Another difference between adjectives and adverb is that an adjective usually answer one of a few different questions like “What kind?” or “Which?” or “How many?” For example: The beautiful princess wore a silk gown. Beautiful and silk are the adjectives which answer ‘What kind’; whereas an adverb answer to few questions such as “how,” “when,” “where,” and “how much”. For example: The baby slept soundly. The adverb soundly answers to the question ‘how’. Adverbs mostly end in ‘ly’. But there are certain exceptions, in which the ‘ly’ forms adjective rather than adverb – for example, friendly, early etc., whereas adjectives have three forms of expression. They are in positive degree or comparative degree or superlative degree. For example: hot, hotter or hottest.

The difference between adjectives and adverbs is that an adjective modifies a pronoun. For example: They had worked all day and they were tired. The adjective, ‘tired’, tells more about the pronoun ‘they’, whereas an adverb modifies adjectives and other adverbs. For example: “That woman is extremely nice.” Nice is an adjective that modifies the noun woman. Extremely is an adverb that modifies nice.

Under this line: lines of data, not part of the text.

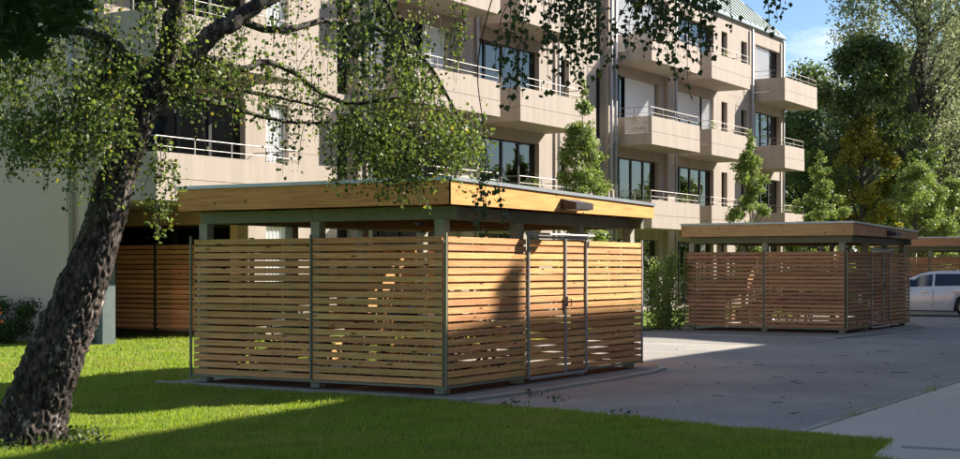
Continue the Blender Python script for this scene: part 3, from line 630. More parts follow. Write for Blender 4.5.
# balcony furniture and plants
def potted(loc, label, col='terracotta', s=1, leaf='youngleaf'):
    p = empty('potted_plant', loc, label, 'potted plant')
    MB().tube([(0, 0, 0), (0, 0, .22 * s), (0, 0, .25 * s)], [.10 * s, .14 * s, .15 * s], 12).build('pot', M[col], p, smooth=True)
    n = 120; pos = rng.normal(0, 1, (n, 3)) * [.12 * s, .12 * s, .13 * s] + [0, 0, .45 * s]; leaf_obj('foliage', pos, .06, M[leaf], p)
def leaf_arrays(pos, size, flat=.5, aspect=.6, droop=0):
    n = len(pos); d = rng.normal(0, 1, (n, 3)); d[:, 2] -= droop; d /= np.linalg.norm(d, axis=1)[:, None]
    w = rng.normal(0, 1, (n, 3)); w[:, 2] *= flat; w -= d * np.sum(w * d, 1)[:, None]; w /= np.linalg.norm(w, axis=1)[:, None]
    nn = np.cross(d, w)
    s = size * rng.uniform(.6, 1.25, (n, 1)); d = d * s; w = w * s * aspect * .5; nn = nn * s * .12
    v = np.stack([pos, pos + d * .45 + w + nn, pos + d, pos + d * .45 - w + nn], 1).reshape(-1, 3)
    return v
def leaf_mesh(name, pos, size, m, **k):
    v = leaf_arrays(np.asarray(pos, float), size, **k); n = len(pos)
    me = bpy.data.meshes.new(name); me.vertices.add(4 * n); me.vertices.foreach_set('co', v.astype('f').ravel())
    me.loops.add(4 * n); me.loops.foreach_set('vertex_index', np.arange(4 * n, dtype='i'))
    me.polygons.add(n); me.polygons.foreach_set('loop_start', np.arange(0, 4 * n, 4, dtype='i')); me.polygons.foreach_set('loop_total', np.full(n, 4, 'i'))
    me.materials.append(m); me.update(calc_edges=True); return me
def leaf_obj(name, pos, size, m, parent=None, loc=(0, 0, 0), **k):
    o = inst(name, leaf_mesh(name, pos, size, m, **k), parent, loc); o['kind'] = 'stuff'; return o
potted((51.9, 20.75, 6.62), 'trailing green plant on the second floor balcony rail, above the middle shed', s=.9)
potted((49.3, 20.8, 3.72), 'red brown potted plant on the first floor balcony over the near shed roof', s=1.1, leaf='darkleaf')
potted((50.6 - 1.1, 20.85, 3.72), 'small green potted plant next to the red brown one on the first floor balcony', s=.8)
def chair(loc, rz, label):
    c = empty('folding_chair', loc, label, 'chair', 'balcony chairs', rz); m = M['whiteplastic']
    MB().box(-.22, .22, -.2, .2, .43, .46).build('seat', m, c)
    b = MB()
    for z in (.6, .7, .8): b.box(-.2, .2, .2, .22, z, z + .05)
    b.build('backrest', m, c)
    for sx in (-.21, .21): MB().tube([(sx, -.22, 0), (sx, .21, .88)], .014, 6).tube([(sx * .9, .22, 0), (sx * .9, -.2, .45)], .014, 6).build('leg', m, c)
potted((38.0, 20.9, 3.72), 'green plant on the first floor balcony behind the tallest young tree', s=.9)
potted((53.4, 20.8, 9.5), 'green plant on the third floor balcony left of the narrow windows', s=.9)
potted((60.9, 20.8, 3.72), 'green plant on the lowest balcony at the far building corner', s=1.1)
chair((46.2, 21.2, 6.04), 1.2, 'white folding chair on the second floor balcony behind its screen')
chair((46.3, 21.3, 8.94), 1.0, 'white folding chair on the third floor balcony behind its screen')
chair((33.2, 21.2, 6.04), .4, 'white folding chair on the second floor balcony left of the hanging twigs')
t_ = empty('balcony_table', (46.8, 21.1, 6.04), 'small round white table beside the folding chair on the second floor balcony', 'table')
MB().tube([(0, 0, .7), (0, 0, .72)], .3, 16).build('table_top', M['whiteplastic'], t_); MB().tube([(0, 0, 0), (0, 0, .7)], .025, 8).tube([(0, 0, 0), (0, 0, .02)], .2, 12).build('leg', M['whiteplastic'], t_)

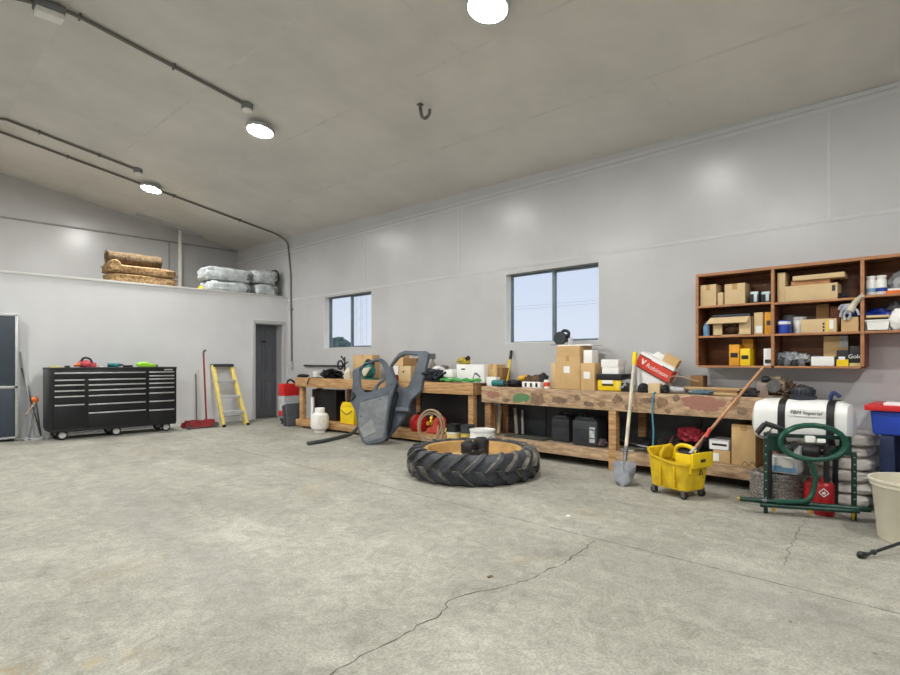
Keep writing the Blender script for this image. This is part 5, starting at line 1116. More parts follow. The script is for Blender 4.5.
b = MB(); b.lathe([(0, 0), (.05, 0), (.055, .03), (.055, h_*.55), (.02, h_*.72), (.02, h_*.8), (0, h_*.8)], p, 20); b.build('body', pm('beige_bottle', (176, 166, 146), .5), t); b = MB(); b.box(p.x-.09, p.x+.04, p.y-.022, p.y+.022, p.z+h_*.8, p.z+h_, .012); b.build('trigger_head', MGREY, t)
p, D = b1(443, .30); b = MB(); b.lathe([(0, 0), (.08, 0), (.085, .03), (.07, .1), (.075, .17), (.09, .2), (.085, .235), (.04, .25), (0, .252)], p, 20); tag(b.build('grey_canister', pm('taupe_canister', (138, 128, 122), .6, var=.15)), 'taupe canister right of the beige spray bottle', 'canister')
rag1('tool_bag', 'dark grey bag heap on the golden bench right of the cab doors', 434, .10, (.15, .19, .10), pm('dark_bag', (60, 66, 74), .8, scale=9, rgb2=(28, 30, 34)), 12, 'bag', amp=.4, f=4)
rag1('white_cloth', 'white cloth draped on the dark bag heap', 438, .16, (.06, .10, .035), PAPER, 6, 'cloth', z0=Z1B+.17)
p, D = b1(450, .10); t = thing('white_machine', 'small white machine with a black dial left of the printed white box', 'machine', p)
b = MB(); b.M = Matrix.Translation(p); b.box(-.05, .08, -.10, .10, .07, .19, .03); b.box(-.03, .06, -.08, .04, 0, .08, .012); b.build('body', WHITE, t)
b = MB(); b.lathe([(0, -.008), (.022, -.008), (.022, .004), (0, .004)], (p.x-.05, p.y+.05, Z1B+.14), 16, axis='x'); b.build('dial', BLACK, t)
wb, zt2, L_ = box1('white_printed_box', 'big white box with a dark curved print near the right end of the golden bench', 456.5, 484, 364.5, .12, .26, PAPER, 'box')
H_ = zt2-Z1B; b = MB(); b.box(-L_*.32, -L_*.18, -.002, .001, H_*.70, H_*.78); b.build('print_mark', BLACK, wb, local=True)
b = MB(); b.prism([(.04, .20), (.10, .62), (.17, .60), (.30, .35), (.27, .18), (.24, .34), (.15, .5), (.10, .45), (.07, .2)], (-.02, -.0005, 0), (1, 0, 0), (0, 0, H_), .002) if False else b.prism([(x_*L_, z_*H_) for x_, z_ in [(.08, .15), (.16, .55), (.24, .56), (.38, .36), (.36, .24), (.30, .36), (.2, .46), (.15, .38), (.12, .15)]], (0, -.0005, 0), (1, 0, 0), (0, 0, 1), .002)
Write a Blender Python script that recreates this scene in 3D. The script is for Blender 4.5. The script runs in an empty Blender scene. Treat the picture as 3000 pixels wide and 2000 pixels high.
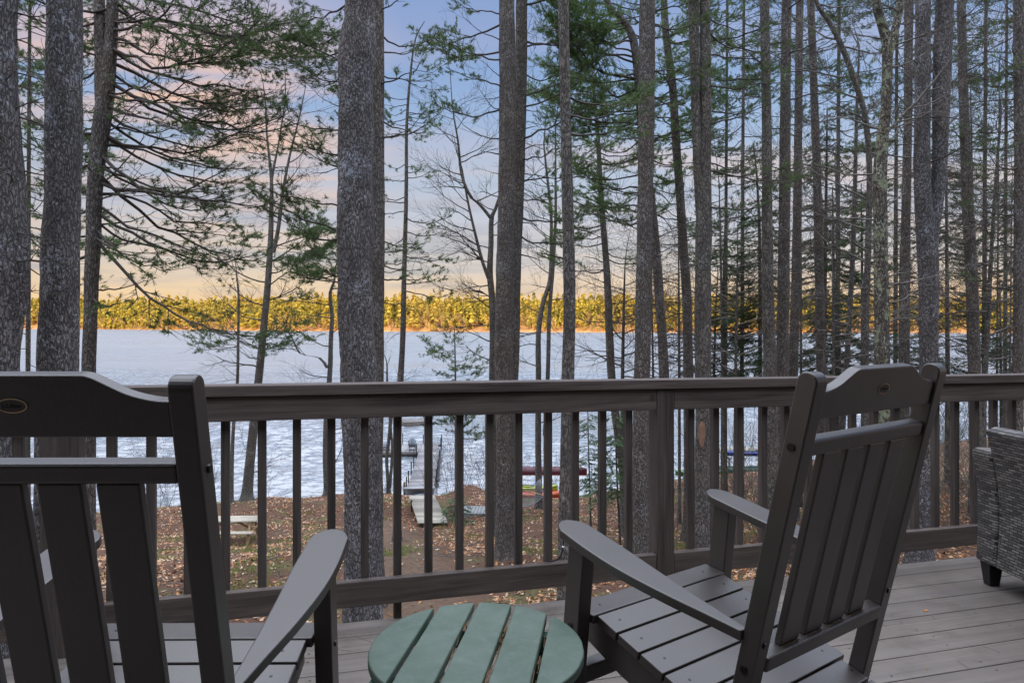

The next difference between adjectives and adverbs is on the basis of their types. An adjective can be divided into several classes such as: (a) Adjective of quality: For example, Kolkata is a large city. (b) Adjective of quantity: For example, I ate some rice. (c) Adjective of number: For example – The hand has five fingers. (d) Demonstrative adjective: For example – these mangoes are sour. (e) Interrogative adjective: For example – Which way shall we go? Whereas an adverb is classified into the following types: (a) Adverb of time: For example, He came late (b) Adverb of frequency : For example, I have told u twice (c) Adverb of place : For example, Come in (d) Adverb of manner : For example, The boy works hard (e) Adverb of degree : For example, I am so glad (f) Adverb of affirmation and negation : For example, He certainly went, I do not know him (g) Adverb of reason : For example, He therefore left school (h) Interrogative adverb : For example, Where is Chris? (i) Relative adverb: For example – this is the reason why I left.

Henceforth, both are parts of speech in English language but have major differences between them on the basis of their usage and types. Basically or broadly an adjective defines a noun and an adverb describes a verb.
Summary:
1.Adjective is a word that describes, qualifies and identifies a noun or pronoun, whereas an adverb describes a verb, adjective or other adverbs.
2.Adjective modifies a pronoun but adverb modifies an adjective.
3.Adjective comes before the noun or pronoun it describes.